You would have thought that someone would have asked me about the amendment today, but people up here just don’t understand. They’ll never know. Maybe they didn’t remember that I’m from
So it’s important to explain to these New Englanders why it
hurts. Why we, the gays, particularly
Southern Gays, feel yesterday so acutely.
Like a punch in the gut, if you were punched by a million people all at
once. Obama can’t change that. The hurt’s been coming today in slow aches,
in crescendos and decrescendos, in white hot bursts of sorrow.
Many will chalk it up to an election, and I can understand
that. I remember my first class election
– sixth grade. I lost, and it felt
bad. Why
don’t people like me? I
wondered. I could have answered the
question – I was a nerd. I always had my
hand raised, and I was always hanging out with girls and other impossibly cool
clarinet players. Oh, and one time I
farted in class so loudly, it made the school newspaper in comic form.
And I know, despite all of the philandering and posturing,
that politicians are incredibly frail, incredibly vulnerable, and incredibly
brave to put their egos, their entire self-worth on the line for each and every
election. I feel sorry for Dick Lugar; I
really do.
But this has nothing to do with politics. And you might think, wait, there was a
vote. A campaign. Money.
Elections. Allegations of
fraud. Percentiles and quartiles and
predictions. The sixty-one versus the
thirty-nine percent. But it’s
irrelevant. It’s a ruse, a smokescreen.
As a native-born North Carolinian, yesterday was a reminder
that we are small. We are small in numbers
– ten percent or less (probably less) of the population. I am the gay person at work, as I have almost
always been. Maybe there have been other
gay co-workers, but yes, everyone assumed that we were sleeping together. And I am a daily ambassador of gaydom to one
hundred and twenty children; I come out again and again every time I sashay
through the hallway, gay slurs dissolving into embarrassed whispers.
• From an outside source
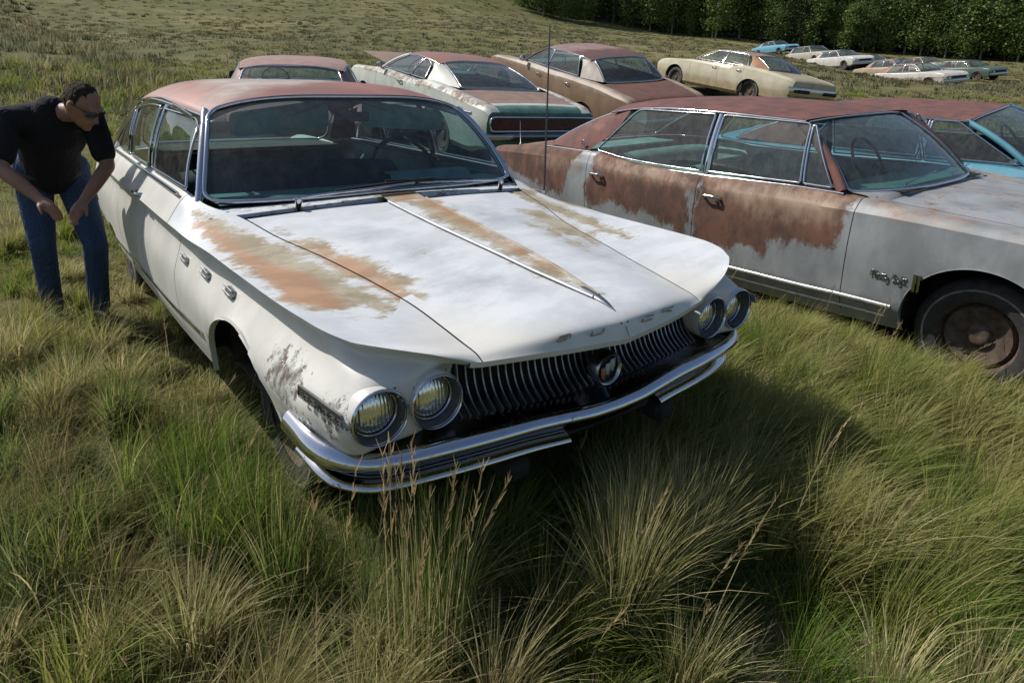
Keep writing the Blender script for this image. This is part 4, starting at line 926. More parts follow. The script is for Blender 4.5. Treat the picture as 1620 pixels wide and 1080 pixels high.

We are small, but our responsibilities are mountainous. And the mountain that we carry is the cumulative
weight of our experiences. The first
time we were called a faggot. The first
time we realized that we didn’t fit in.
The first time we kissed another boy, or girl, probably way later than
everyone else. The first relationship,
and hiding it from your college roommate, who later moves out. The first time you were chased by drunk
fraternity brothers for walking down the street with a friend. The fifth time you were yelled at from a car
window, for walking down the street by yourself. The first time you came out to your
grandparent. The first time, the second
time, the third time, and the last time you felt ashamed. Unwanted.
Unloved. Unworthy of affection,
worthy only of shameless flattery, cosmopolitans, and one-night stands. The immeasurable, unbelievable, silent and
inexplicable sadness that you feel at your first straight wedding, no matter
how much you love those other people, because you are the other. Less than. The lowest common denominator.
This is why yesterday hurts.
Because we re-live our entire lives, and we remember.